Copy everything in the data below exactly except the pictures.

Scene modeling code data
----------

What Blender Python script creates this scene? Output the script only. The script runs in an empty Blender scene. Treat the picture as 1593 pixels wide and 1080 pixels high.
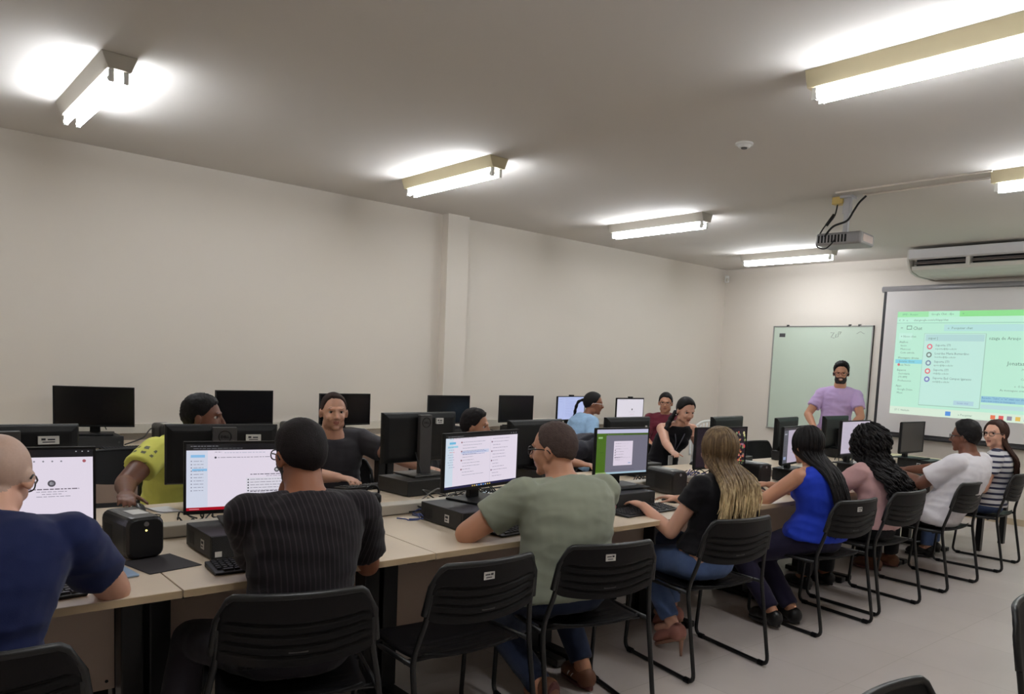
import bpy, bmesh, math, random
from mathutils import Vector, Matrix, noise

random.seed(7)
PI = math.pi
SC = bpy.context.scene
COL = SC.collection

# ------------------------------------------------------------------ camera
# room frame: +X to the right along the far wall, +Y along the long left wall, Z up
cd = bpy.data.cameras.new('camera')
cam = bpy.data.objects.new('camera', cd)
COL.objects.link(cam)
R0 = Vector((0.673054925, 0.737996292, 0.048564805))
R1 = Vector((0.100397187, -0.026111290, -0.994604748))
R2 = Vector((-0.732746527, 0.674299404, -0.091667084))
mw = Matrix((R0, -R1, -R2)).transposed().to_4x4()
mw.translation = (0, 0, 1.5)
cam.matrix_world = mw
cd.sensor_width = 36
cd.lens = 1216.835 * 36 / 1593
cd.shift_x = (796.5 - 889.05) / 1593
cd.shift_y = (682.56 - 540) / 1593
cd.clip_start = 0.05
SC.camera = cam

# ------------------------------------------------------------------ world, exposure
w = bpy.data.worlds.new('world')
SC.world = w
w.use_nodes = True
w.node_tree.nodes['Background'].inputs[0].default_value = (0.8, 0.85, 0.9, 1)
w.node_tree.nodes['Background'].inputs[1].default_value = 0.05
SC.view_settings.view_transform = 'Standard'
SC.view_settings.look = 'None'
SC.view_settings.exposure = 0.0
SC.view_settings.gamma = 1.0
SC.view_settings.use_curve_mapping = False
TUBE = 64.0          # radiance of the fluorescent tubes
SCREEN = 0.80        # radiance of the lit monitor pixels

# ------------------------------------------------------------------ materials
def lin(c):
    out = []
    for v in c:
        v = v / 255.0
        out.append(v / 12.92 if v <= 0.04045 else ((v + 0.055) / 1.055) ** 2.4)
    return (*out, 1.0)

MATS = {}
def mat(name, rgb, rough=0.5, metal=0.0, var=0.06, scale=25.0, bump=0.0, bscale=None, spec=0.5,
        stripe=None, sheen=0.0, sss=0.0, coat=0.0):
    """procedural principled material: noise driven colour variation, optional bump and stripes"""
    if name in MATS:
        return MATS[name]
    m = bpy.data.materials.new(name)
    m.use_nodes = True
    nt = m.node_tree
    b = nt.nodes['Principled BSDF']
    c = lin(rgb)
    tc = nt.nodes.new('ShaderNodeTexCoord')
    nz = nt.nodes.new('ShaderNodeTexNoise')
    nz.inputs['Scale'].default_value = scale
    nz.inputs['Detail'].default_value = 3
    nt.links.new(tc.outputs['Object'], nz.inputs['Vector'])
    mx = nt.nodes.new('ShaderNodeMixRGB')
    mx.inputs[1].default_value = tuple(max(0, v * (1 - var)) for v in c[:3]) + (1,)
    mx.inputs[2].default_value = tuple(min(1, v * (1 + var)) for v in c[:3]) + (1,)
    nt.links.new(nz.outputs['Fac'], mx.inputs[0])
    col = mx.outputs[0]
    if stripe:
        axis, freq, rgb2, lo, hi = stripe
        sx = nt.nodes.new('ShaderNodeSeparateXYZ')
        nt.links.new(tc.outputs['Object'], sx.inputs[0])
        mu = nt.nodes.new('ShaderNodeMath'); mu.operation = 'MULTIPLY'
        mu.inputs[1].default_value = freq
        nt.links.new(sx.outputs[axis], mu.inputs[0])
        fr = nt.nodes.new('ShaderNodeMath'); fr.operation = 'FRACT'
        nt.links.new(mu.outputs[0], fr.inputs[0])
        rp = nt.nodes.new('ShaderNodeValToRGB')
        rp.color_ramp.elements[0].position = lo
        rp.color_ramp.elements[0].color = (0, 0, 0, 1)
        rp.color_ramp.elements[1].position = hi
        rp.color_ramp.elements[1].color = (1, 1, 1, 1)
        nt.links.new(fr.outputs[0], rp.inputs[0])
        m2 = nt.nodes.new('ShaderNodeMixRGB')
        nt.links.new(rp.outputs[0], m2.inputs[0])
        nt.links.new(col, m2.inputs[1])
        m2.inputs[2].default_value = lin(rgb2)
        col = m2.outputs[0]
    nt.links.new(col, b.inputs['Base Color'])
    b.inputs['Roughness'].default_value = rough
    b.inputs['Metallic'].default_value = metal
    b.inputs['Specular IOR Level'].default_value = spec
    if sheen:
        b.inputs['Sheen Weight'].default_value = sheen
    if coat:
        b.inputs['Coat Weight'].default_value = coat
    if sss:
        b.inputs['Subsurface Weight'].default_value = sss
        b.inputs['Subsurface Radius'].default_value = (0.01, 0.004, 0.002)
    if bump:
        n2 = nt.nodes.new('ShaderNodeTexNoise')
        n2.inputs['Scale'].default_value = bscale or scale * 4
        n2.inputs['Detail'].default_value = 4
        nt.links.new(tc.outputs['Object'], n2.inputs['Vector'])
        bp = nt.nodes.new('ShaderNodeBump')
        bp.inputs['Strength'].default_value = bump
        bp.inputs['Distance'].default_value = 0.01
        nt.links.new(n2.outputs['Fac'], bp.inputs['Height'])
        nt.links.new(bp.outputs[0], b.inputs['Normal'])
    MATS[name] = m
    return m

def emis(name, rgb, strength=1.0, rough=0.25, base=(20, 20, 22)):
    """a lit display pixel or lamp: emission over a dark glossy base, faintly varied"""
    if name in MATS:
        return MATS[name]
    m = bpy.data.materials.new(name)
    m.use_nodes = True
    nt = m.node_tree
    b = nt.nodes['Principled BSDF']
    b.inputs['Base Color'].default_value = lin(base)
    b.inputs['Roughness'].default_value = rough
    tc = nt.nodes.new('ShaderNodeTexCoord')
    nz = nt.nodes.new('ShaderNodeTexNoise'); nz.inputs['Scale'].default_value = 3
    nt.links.new(tc.outputs['Object'], nz.inputs['Vector'])
    mx = nt.nodes.new('ShaderNodeMixRGB')
    c = lin(rgb)
    mx.inputs[1].default_value = tuple(v * 0.97 for v in c[:3]) + (1,)
    mx.inputs[2].default_value = c
    nt.links.new(nz.outputs['Fac'], mx.inputs[0])
    nt.links.new(mx.outputs[0], b.inputs['Emission Color'])
    b.inputs['Emission Strength'].default_value = strength
    MATS[name] = m
    return m

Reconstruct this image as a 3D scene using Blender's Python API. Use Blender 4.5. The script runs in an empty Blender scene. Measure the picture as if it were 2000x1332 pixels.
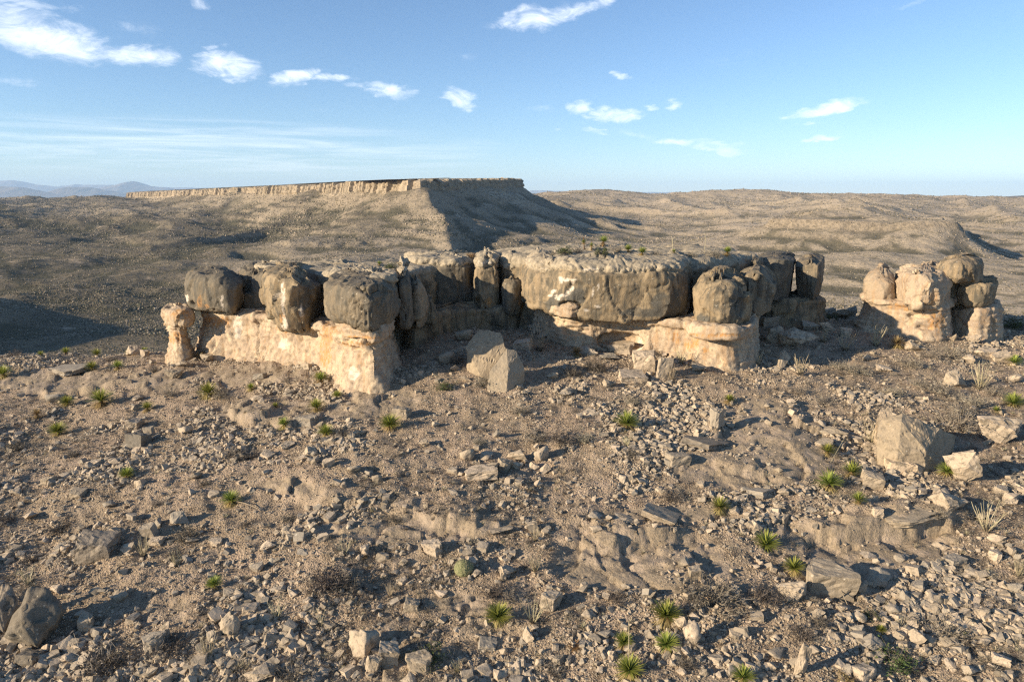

----------

Solution below:
What Blender Python script creates this scene? Output the script only. The script runs in an empty Blender scene. Treat the picture as 1593 pixels wide and 1080 pixels high.
import bpy, bmesh, math, random
from mathutils import Vector, Matrix, noise

random.seed(7)
PI = math.pi
SC = bpy.context.scene
COL = SC.collection

# ------------------------------------------------------------------ camera
# room frame: +X to the right along the far wall, +Y along the long left wall, Z up
cd = bpy.data.cameras.new('camera')
cam = bpy.data.objects.new('camera', cd)
COL.objects.link(cam)
R0 = Vector((0.673054925, 0.737996292, 0.048564805))
R1 = Vector((0.100397187, -0.026111290, -0.994604748))
R2 = Vector((-0.732746527, 0.674299404, -0.091667084))
mw = Matrix((R0, -R1, -R2)).transposed().to_4x4()
mw.translation = (0, 0, 1.5)
cam.matrix_world = mw
cd.sensor_width = 36
cd.lens = 1216.835 * 36 / 1593
cd.shift_x = (796.5 - 889.05) / 1593
cd.shift_y = (682.56 - 540) / 1593
cd.clip_start = 0.05
SC.camera = cam

# ------------------------------------------------------------------ world, exposure
w = bpy.data.worlds.new('world')
SC.world = w
w.use_nodes = True
w.node_tree.nodes['Background'].inputs[0].default_value = (0.8, 0.85, 0.9, 1)
w.node_tree.nodes['Background'].inputs[1].default_value = 0.05
SC.view_settings.view_transform = 'Standard'
SC.view_settings.look = 'None'
SC.view_settings.exposure = 0.0
SC.view_settings.gamma = 1.0
SC.view_settings.use_curve_mapping = False
TUBE = 64.0          # radiance of the fluorescent tubes
SCREEN = 0.80        # radiance of the lit monitor pixels

# ------------------------------------------------------------------ materials
def lin(c):
    out = []
    for v in c:
        v = v / 255.0
        out.append(v / 12.92 if v <= 0.04045 else ((v + 0.055) / 1.055) ** 2.4)
    return (*out, 1.0)

MATS = {}
def mat(name, rgb, rough=0.5, metal=0.0, var=0.06, scale=25.0, bump=0.0, bscale=None, spec=0.5,
        stripe=None, sheen=0.0, sss=0.0, coat=0.0):
    """procedural principled material: noise driven colour variation, optional bump and stripes"""
    if name in MATS:
        return MATS[name]
    m = bpy.data.materials.new(name)
    m.use_nodes = True
    nt = m.node_tree
    b = nt.nodes['Principled BSDF']
    c = lin(rgb)
    tc = nt.nodes.new('ShaderNodeTexCoord')
    nz = nt.nodes.new('ShaderNodeTexNoise')
    nz.inputs['Scale'].default_value = scale
    nz.inputs['Detail'].default_value = 3
    nt.links.new(tc.outputs['Object'], nz.inputs['Vector'])
    mx = nt.nodes.new('ShaderNodeMixRGB')
    mx.inputs[1].default_value = tuple(max(0, v * (1 - var)) for v in c[:3]) + (1,)
    mx.inputs[2].default_value = tuple(min(1, v * (1 + var)) for v in c[:3]) + (1,)
    nt.links.new(nz.outputs['Fac'], mx.inputs[0])
    col = mx.outputs[0]
    if stripe:
        axis, freq, rgb2, lo, hi = stripe
        sx = nt.nodes.new('ShaderNodeSeparateXYZ')
        nt.links.new(tc.outputs['Object'], sx.inputs[0])
        mu = nt.nodes.new('ShaderNodeMath'); mu.operation = 'MULTIPLY'
        mu.inputs[1].default_value = freq
        nt.links.new(sx.outputs[axis], mu.inputs[0])
        fr = nt.nodes.new('ShaderNodeMath'); fr.operation = 'FRACT'
        nt.links.new(mu.outputs[0], fr.inputs[0])
        rp = nt.nodes.new('ShaderNodeValToRGB')
        rp.color_ramp.elements[0].position = lo
        rp.color_ramp.elements[0].color = (0, 0, 0, 1)
        rp.color_ramp.elements[1].position = hi
        rp.color_ramp.elements[1].color = (1, 1, 1, 1)
        nt.links.new(fr.outputs[0], rp.inputs[0])
        m2 = nt.nodes.new('ShaderNodeMixRGB')
        nt.links.new(rp.outputs[0], m2.inputs[0])
        nt.links.new(col, m2.inputs[1])
        m2.inputs[2].default_value = lin(rgb2)
        col = m2.outputs[0]
    nt.links.new(col, b.inputs['Base Color'])
    b.inputs['Roughness'].default_value = rough
    b.inputs['Metallic'].default_value = metal
    b.inputs['Specular IOR Level'].default_value = spec
    if sheen:
        b.inputs['Sheen Weight'].default_value = sheen
    if coat:
        b.inputs['Coat Weight'].default_value = coat
    if sss:
        b.inputs['Subsurface Weight'].default_value = sss
        b.inputs['Subsurface Radius'].default_value = (0.01, 0.004, 0.002)
    if bump:
        n2 = nt.nodes.new('ShaderNodeTexNoise')
        n2.inputs['Scale'].default_value = bscale or scale * 4
        n2.inputs['Detail'].default_value = 4
        nt.links.new(tc.outputs['Object'], n2.inputs['Vector'])
        bp = nt.nodes.new('ShaderNodeBump')
        bp.inputs['Strength'].default_value = bump
        bp.inputs['Distance'].default_value = 0.01
        nt.links.new(n2.outputs['Fac'], bp.inputs['Height'])
        nt.links.new(bp.outputs[0], b.inputs['Normal'])
    MATS[name] = m
    return m

def emis(name, rgb, strength=1.0, rough=0.25, base=(20, 20, 22)):
    """a lit display pixel or lamp: emission over a dark glossy base, faintly varied"""
    if name in MATS:
        return MATS[name]
    m = bpy.data.materials.new(name)
    m.use_nodes = True
    nt = m.node_tree
    b = nt.nodes['Principled BSDF']
    b.inputs['Base Color'].default_value = lin(base)
    b.inputs['Roughness'].default_value = rough
    tc = nt.nodes.new('ShaderNodeTexCoord')
    nz = nt.nodes.new('ShaderNodeTexNoise'); nz.inputs['Scale'].default_value = 3
    nt.links.new(tc.outputs['Object'], nz.inputs['Vector'])
    mx = nt.nodes.new('ShaderNodeMixRGB')
    c = lin(rgb)
    mx.inputs[1].default_value = tuple(v * 0.97 for v in c[:3]) + (1,)
    mx.inputs[2].default_value = c
    nt.links.new(nz.outputs['Fac'], mx.inputs[0])
    nt.links.new(mx.outputs[0], b.inputs['Emission Color'])
    b.inputs['Emission Strength'].default_value = strength
    MATS[name] = m
    return m

Reconstruct this image as a 3D scene using Blender's Python API. Use Blender 4.5. The script runs in an empty Blender scene. Measure the picture as if it were 2000x1332 pixels.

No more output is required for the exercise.